Awards Aimed at Reducing U.S. Oil Consumption

Prizes of $500,000 -- $1 million for innovative applications in industry, the military, schools, government and communities.

by / June 27, 2008

Last week, the Freedom Prize Foundation and the U.S. Department of Energy (DOE) unveiled the Freedom Prize, the first competition of its kind that will direct more than $4 million to reward and encourage efforts to reduce U.S. dependence on foreign oil and enhance the nation's security, economic prosperity and health. The Freedom Prize was established by the Energy Policy Act of 2005 which authorized the DOE to support the Freedom Prizes.

The Freedom Prize Foundation also announced the primary categories for the awards, and introduced its Advisory Council. Joining the Freedom Prize Foundation and the DOE for today's announcement on Capitol Hill are U.S. Senator Jeff Bingaman (D-New Mexico), Chair of the Energy and Natural Resources Committee, Senator Pete Domenici (R-New Mexico), ranking member of the committee, and Assistant Secretary Andy Karsner (DOE Energy Efficiency and Renewable Energy).

"Our reliance on oil poses a significant risk to our nation's security, economy and health," said Freedom Prize Chairman and co-founder Jack Hidary. "It doesn't have to be this way. The Freedom Prize will spur the deployment of existing technologies and policies that reduce our dependency on oil today. We applaud the work of U.S. Senators Bingaman and Pete Domenici, Assistant Secretary Andy Karsner and the many others that make the Freedom Prize a reality."

"Our dependence on foreign oil is a serious problem that poses significant national security, environmental, and economic risks and only through innovation and technological advancements will we solve this problem," Department of Energy Assistant Secretary of Energy Efficiency and Renewable Energy Andy Karsner said. "We want to act as a catalyst to spur the private sector's ability to incentivize innovative solutions and this is just what the Freedom Prize will do -- introduce significant, disruptive and durable ways to address our addiction to oil and confront the serious challenge of global climate change."

The Freedom Prizes of $500,000 - $1 million will be awarded for innovative deployment of existing technologies in five broad categories which include industry, military, schools, government and community. Final guidelines and application for the Freedom Prizes will be developed in consultation with the Freedom Prize Foundation Advisory Board and the Freedom Prize Advisory Council and are expected to be released in the Fall of 2008. The Freedom Prize disbursements are scheduled to begin in 2009 and candidates will be able to apply online.

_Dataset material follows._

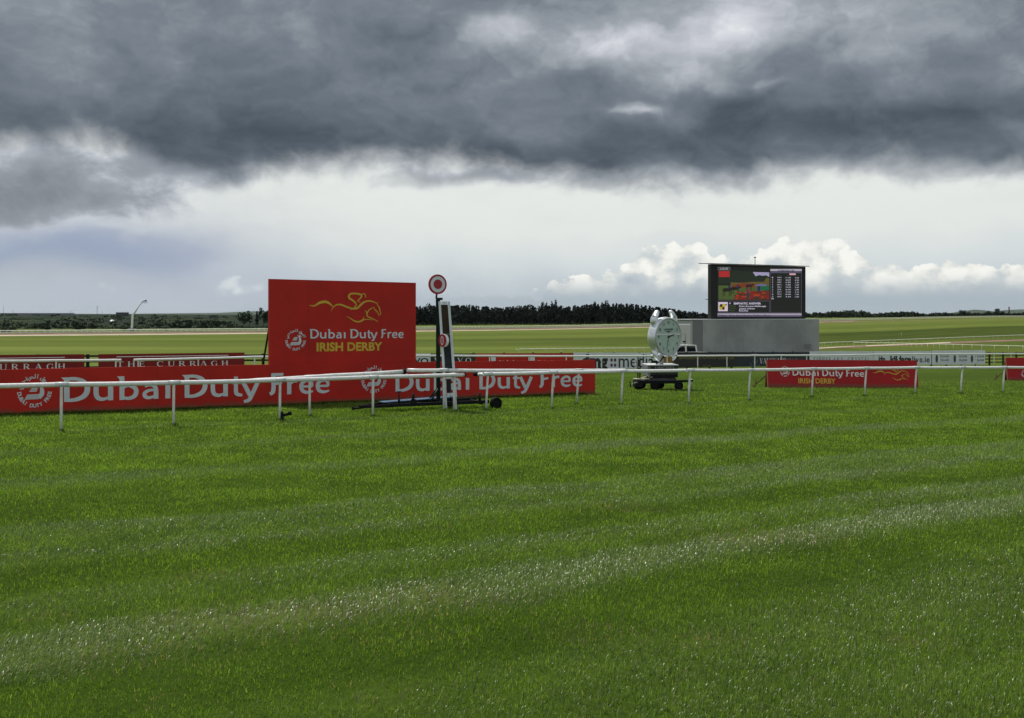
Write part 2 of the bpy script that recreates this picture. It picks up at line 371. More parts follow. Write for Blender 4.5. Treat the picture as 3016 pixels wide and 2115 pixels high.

"Breaking America's reliance on oil requires groundbreaking scientific advancement combined with out-of-the box thinking," said Senator Jeff Bingaman, Chairman of the Senate Energy and Natural Resources Committee. "The Freedom Prize represents a terrific new way to reward the best ideas and strategies from across our great nation to solve our energy and environmental challenges and I am proud to have supported this important effort in the United States Senate."